Rinse fish well to remove any scales. Stuff each cavity with a mixture of herbs and the sliced garlic. Pat fish dry and coat evenly with oil.

Cut potatoes into even, one inch pieces. Toss with oil, salt, pepper and some herbs (thyme, tarragon are good). Place on sheet pan and roast 30 minutes.

Whip egg whites to soft peaks and gently fold in salt. Spread 1/3 of the salt mixture on a parchment-lined sheet pan.

Place fish on egg whites and cover evenly with rest of egg whites. Bake in oven about 15-20 minutes until crust has browned and is hard to the touch. Remove and let rest another 10-15 minutes.

Heat butter in pan until just starting to brown. Pour into bowl and stir in vinegar and syrup or honey. Slice tomatoes, drizzle with butter, and top with basil, salt and pepper.

Mix mayo with sriracha to taste.

To serve, crack salt crust and carefully remove. Remove skin if you wish (we ate some of it and it was ok, but that is your preference). Gently remove top fillet using a spatula, then lift up bones to get bottom fillet.

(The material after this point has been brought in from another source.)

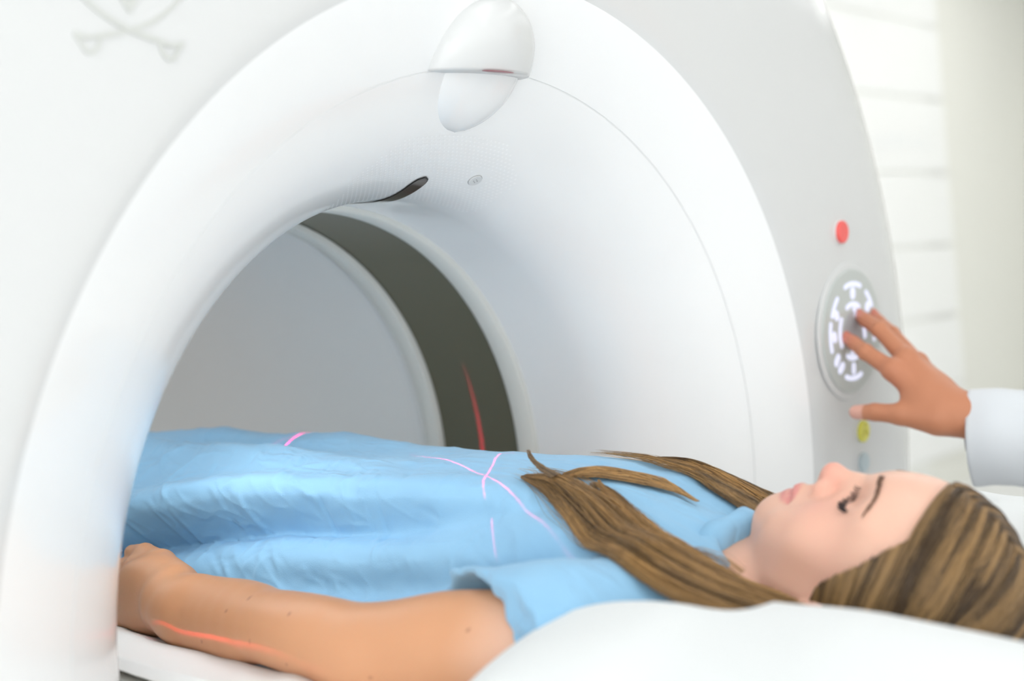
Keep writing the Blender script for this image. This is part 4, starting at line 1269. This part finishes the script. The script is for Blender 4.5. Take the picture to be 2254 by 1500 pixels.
# the rest of the body (outside the frame), coarser
OB = Sculpt((-0.66, 0.54, FL), (0.30, 1.50, 0.86), 0.008)
el = (-0.430, 0.690, 0.060); sh = (-0.185, 0.900, 0.360)
OB.cap((-0.625, 0.633, 0.0765), el, 0.026, 0.040, 0.01); OB.cap(el, sh, 0.042, 0.052, 0.02)
bx, by = -0.10, 1.05
OB.ell((bx, by, 0.20), (0.115, 0.17, 0.24), 0.05); OB.ell((bx, by, -0.08), (0.12, 0.165, 0.16), 0.06)
OB.ell((-0.14, 0.955, 0.37), (0.07, 0.09, 0.06), 0.05); OB.ell((-0.05, 1.17, 0.37), (0.07, 0.07, 0.06), 0.05)
OB.cap((bx, by, 0.38), (bx - 0.01, by, 0.50), 0.06, 0.052, 0.03)
OB.ell((bx - 0.015, by - 0.01, 0.62), (0.092, 0.078, 0.118), 0.02); OB.ell((bx - 0.065, by - 0.02, 0.57), (0.035, 0.035, 0.05), 0.03)
OB.cap((bx - 0.105, by - 0.028, 0.625), (bx - 0.118, by - 0.03, 0.595), 0.010, 0.014, 0.01)
for sy in (-1, 1):
    OB.cap((bx, by + 0.085 * sy, -0.12), (bx, by + 0.095 * sy, -0.52), 0.085, 0.058, 0.03); OB.cap((bx, by + 0.095 * sy, -0.52), (bx + 0.02, by + 0.10 * sy, -0.92), 0.056, 0.036, 0.02)
    OB.cap((bx + 0.02, by + 0.10 * sy, -0.955), (bx - 0.14, by + 0.11 * sy, -0.965), 0.038, 0.030, 0.02)
    OB.ell((bx - 0.01, by + 0.08 * sy, 0.615), (0.02, 0.01, 0.03), 0.008)
OB.cap((-0.05, 1.2, 0.36), (-0.03, 1.27, 0.08), 0.05, 0.04, 0.02); OB.cap((-0.03, 1.27, 0.08), (-0.10, 1.29, -0.16), 0.038, 0.026, 0.02)
OB.ell((-0.12, 1.285, -0.235), (0.018, 0.035, 0.05), 0.02)
for i in range(4): OB.cap((-0.115, 1.262 + 0.016 * i, -0.26), (-0.125, 1.26 + 0.017 * i, -0.335), 0.010, 0.008, 0.003)
Pb, qb, tb2 = OB.mesh(); Pb, qb, tb2 = drop_small(Pb, qb, tb2)
off = len(Ph)
Pa = np.vstack([Ph, Pb]); qa = np.vstack([qh, qb + off]); ta_ = np.vstack([th2, tb2 + off]) if len(tb2) and len(th2) else (th2 if len(th2) else (tb2 + off if len(tb2) else np.zeros((0, 3), int)))
ob = npmesh('body', Pa, qa, ta_, M_SKIN2); OC(ob)
nv = len(Pa); skin = np.tile(np.array(srgb(200, 134, 100)[:3]), (nv, 1))
X_, Y_, Z_ = Pa.T
tipm = np.zeros(nv)
for kf in 'imrl':
    q = np.array(J[kf][3]) + OSH; tipm = np.maximum(tipm, np.exp(-(np.linalg.norm(Pa - q, axis=1) / 0.022) ** 2))
blend(tipm * 0.65, (214, 120, 112))
blend(np.exp(-(np.linalg.norm(Pa - np.array(J['i'][0]) - np.array([0.0, -0.01, -0.02]), axis=1) / 0.028) ** 2) * 0.4, (216, 118, 102))
blend(sstep(-0.782, -0.787, X_) * (Y_ < 0.59) * (Z_ < 0.11) * 0.75, (238, 186, 172))
for kf in 'imrl': blend(np.exp(-(np.linalg.norm(Pa - np.array(J[kf][1]), axis=1) / 0.010) ** 2) * 0.25, (170, 100, 72))
set_tint(ob, skin)
# nails
for kf in 'ml':
    pass
# coat sleeve: open tube around the forearm
def tube(pts, radii, name, m, squash=1.0, wr=0.0, cuff_in=True, nseg=40, steps=50, parent=None):
    G = catmull([tuple(p) for p in pts], steps); R = np.interp(np.linspace(0, 1, steps), np.linspace(0, 1, len(radii)), radii)
    T = np.gradient(G, axis=0); T /= np.linalg.norm(T, axis=1, keepdims=True)
    V, F = [], []
    rings = [(i, 1.0) for i in range(steps)]
    if cuff_in: rings = [(4, 0.86), (1, 0.86), (0, 0.93)] + rings
    for i, s_ in rings:
        t = T[i]; u = np.cross(t, [0, 0, 1]); u /= np.linalg.norm(u); v = np.cross(u, t)
        for j in range(nseg):
            a = 2 * PI * j / nseg
            r = R[i] * s_ * (1 + wr * float(vnoise(np.array(i * 0.16 + 2.0), np.array(math.cos(a) * 1.6), np.array(math.sin(a) * 1.6))))
            V.append(tuple(G[i] + u * r * squash * math.cos(a) + v * r * math.sin(a)))
    k = len(rings)
    for i in range(k - 1):
        for j in range(nseg):
            a = i * nseg + j; b = i * nseg + (j + 1) % nseg; F.append((a, b, b + nseg, a + nseg))
    return meshobj(name, V, F, m, parent)
coat = tube([(-0.668, 0.618, 0.058), (-0.62, 0.628, 0.060), (-0.53, 0.650, 0.058), (-0.43, 0.690, 0.060), (-0.33, 0.77, 0.18), (-0.20, 0.90, 0.345)], [0.056, 0.058, 0.062, 0.070, 0.070, 0.078], 'coat_sleeve', M_COAT, squash=0.72, wr=0.10)
OC(coat)
inner = tube([(-0.672, 0.630, 0.070), (-0.64, 0.632, 0.068), (-0.60, 0.636, 0.068)], [0.038, 0.038, 0.036], 'sleeve_shade', M_SLEEVESHADE, squash=0.75, nseg=32, steps=12)  # dark tube inside the sleeve: shade of the opening put into its colour
OC(inner)
# coat body, hair, trousers (outside the frame)
V, F = [], []
prof_c = [(-0.62, 0.23, 0.20), (-0.4, 0.215, 0.18), (-0.1, 0.20, 0.155), (0.1, 0.19, 0.14), (0.3, 0.20, 0.145), (0.38, 0.18, 0.125), (0.43, 0.11, 0.09), (0.46, 0.068, 0.068)]
for z_, ry, rx in prof_c:
    for j in range(48):
        a = 2 * PI * j / 48; V.append((bx + rx * math.cos(a), by + ry * math.sin(a) - 0.0, z_))
for i in range(len(prof_c) - 1):
    for j in range(48):
        a = i * 48 + j; b = i * 48 + (j + 1) % 48; F.append((a, b, b + 48, a + 48))
OC(meshobj('coat', V, F, M_COAT))
OC(tube([(-0.05, 1.21, 0.37), (-0.03, 1.27, 0.10), (-0.10, 1.288, -0.17)], [0.075, 0.062, 0.050], 'coat_sleeve', M_COAT, wr=0.08, cuff_in=False))
bm = bmesh.new(); bmesh.ops.create_uvsphere(bm, u_segments=40, v_segments=24, radius=1)
for v in bm.verts: v.co = Vector((bx + 0.0 + v.co.x * 0.102, by - 0.005 + v.co.y * 0.090, 0.635 + v.co.z * 0.122))
bmesh.ops.delete(bm, geom=[v for v in bm.verts if (v.co.x < bx - 0.045 and v.co.z < 0.685) or v.co.z < 0.56], context='VERTS')
OC(bmobj('hair', bm, M_OPHAIR, smooth=True))
for sy in (-1, 1):
    OC(tube([(bx, by + 0.085 * sy, -0.18), (bx, by + 0.095 * sy, -0.52), (bx + 0.02, by + 0.10 * sy, -0.93)], [0.11, 0.085, 0.065], 'trouser_leg', M_TROUSER, cuff_in=False))
    bm = bmesh.new(); bmesh.ops.create_uvsphere(bm, u_segments=24, v_segments=14, radius=1)
    for v in bm.verts: v.co = Vector((bx - 0.06 + v.co.x * 0.135, by + 0.105 * sy + v.co.y * 0.05, max(-0.955 + v.co.z * 0.055, FL)))
    OC(bmobj('shoe', bm, M_SHOE, smooth=True))

# ------------------------------------------------------------------ alignment lasers: real lamps with a line pattern
def line_laser(name, loc, plane_n, width, power, fan_dir, fan_lo, fan_hi, blotch=None):
    """point lamp whose light leaves only within a thin plane (normal plane_n) and a fan around fan_dir"""
    ld = bpy.data.lights.new(name, 'POINT'); ld.energy = power; ld.color = (1.0, 0.0, 0.08); ld.shadow_soft_size = 0.0005
    ld.use_nodes = True
    nt = ld.node_tree; N = nt.nodes; L = nt.links
    em = N['Emission'] if 'Emission' in N else N.new('ShaderNodeEmission')
    geo = N.new('ShaderNodeNewGeometry')
    d1 = N.new('ShaderNodeVectorMath'); d1.operation = 'DOT_PRODUCT'; d1.inputs[1].default_value = plane_n
    L.new(geo.outputs['Incoming'], d1.inputs[0])
    ab = N.new('ShaderNodeMath'); ab.operation = 'ABSOLUTE'; L.new(d1.outputs['Value'], ab.inputs[0])
    mr_ = N.new('ShaderNodeMapRange'); mr_.inputs[1].default_value = width; mr_.inputs[2].default_value = width * 0.55
    mr_.inputs[3].default_value = 0; mr_.inputs[4].default_value = 1; mr_.clamp = True
    L.new(ab.outputs[0], mr_.inputs[0])
    d2 = N.new('ShaderNodeVectorMath'); d2.operation = 'DOT_PRODUCT'; d2.inputs[1].default_value = tuple(Vector(fan_dir).normalized())
    L.new(geo.outputs['Incoming'], d2.inputs[0])
    m2 = N.new('ShaderNodeMapRange'); m2.inputs[1].default_value = fan_lo; m2.inputs[2].default_value = fan_hi; m2.inputs[3].default_value = 0; m2.inputs[4].default_value = 1
    L.new(d2.outputs['Value'], m2.inputs[0])
    mu = N.new('ShaderNodeMath'); mu.operation = 'MULTIPLY'; L.new(mr_.outputs[0], mu.inputs[0]); L.new(m2.outputs[0], mu.inputs[1])
    L.new(mu.outputs[0], em.inputs['Strength'])
    o = bpy.data.objects.new(name, ld); C.objects.link(o); o.location = loc
    return o
def dirn(a, b): return tuple((Vector(b) - Vector(a)).normalized())
la = (-0.985, -0.345, 0.10); n4 = Vector(dirn(la, (-0.850, -0.285, -0.028))).cross(Vector(dirn(la, (-1.14, -0.27, -0.026)))).normalized()
lb = (-1.00, -0.02, 0.352)
n2 = Vector(dirn(lb, (-1.023, 0.016, 0.11))).cross(Vector(dirn(lb, (-0.8045, -0.0893, 0.11)))).normalized()
n3 = Vector(dirn(lb, (-0.8976, 0.0177, 0.112))).cross(Vector(dirn(lb, (-0.8221, -0.1116, 0.112)))).normalized()
n5 = Vector(dirn(lb, (-1.3034, -0.1093, 0.09))).cross(Vector(dirn(lb, (-1.2422, 0.0135, 0.10)))).normalized()
LZ = [  # location, plane normal, half width, power, aim, fan cos limits
    ('laser_light', (-1.224, -0.20, 0.292), (1, 0, 0), 0.0065, 55, (-1.224, 0.36, -0.05), 0.955, 0.995),
    ('laser_light', lb, tuple(n2), 0.0042, 13.0, (-0.90, -0.04, 0.11), 0.86, 0.95),
    ('laser_light', lb, tuple(n3), 0.0042, 15.0, (-0.865, -0.03, 0.11), 0.93, 0.975),
    ('laser_light', lb, tuple(n5), 0.0040, 9.0, (-1.22, 0.03, 0.10), 0.965, 0.985),
    ('laser_light', la, tuple(n4), 0.0080, 1.7, (-0.97, -0.28, -0.018), 0.60, 0.97),
]
for nm, loc, pn, wd, pw, aim, lo_, hi_ in LZ:
    line_laser(nm, loc, pn, wd, pw, dirn(loc, aim), lo_, hi_)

And, as hoped, I stirred up a sweet, spicy drizzle for lunch. One might not normally think of leftover fish as a good thing, but this was just what I was looking for. I did not bother with taking down any real proportions, but the gist is this:

  • Melt a couple tablespoons sugar in a pan until it starts to brown.
  • Throw in a sliced shallot, garlic clove, couple chilis and stir around until the edges are all sizzly.
  • Add a tiny splash of sesame oil.
  • Add a tablespoon lime juice (it will fizzle and steam- keep stirring until it all melts again).
  • Adjust with a dash of soy and rice vinegar.
  • Fry leftover sticky rice in breakfast’s leftover bacon fat because it is good!
  • Toss fish in sauce to heat through.
  • Serve crisped, now smoky, rice on a plate topped with fish and basil. Mmmm.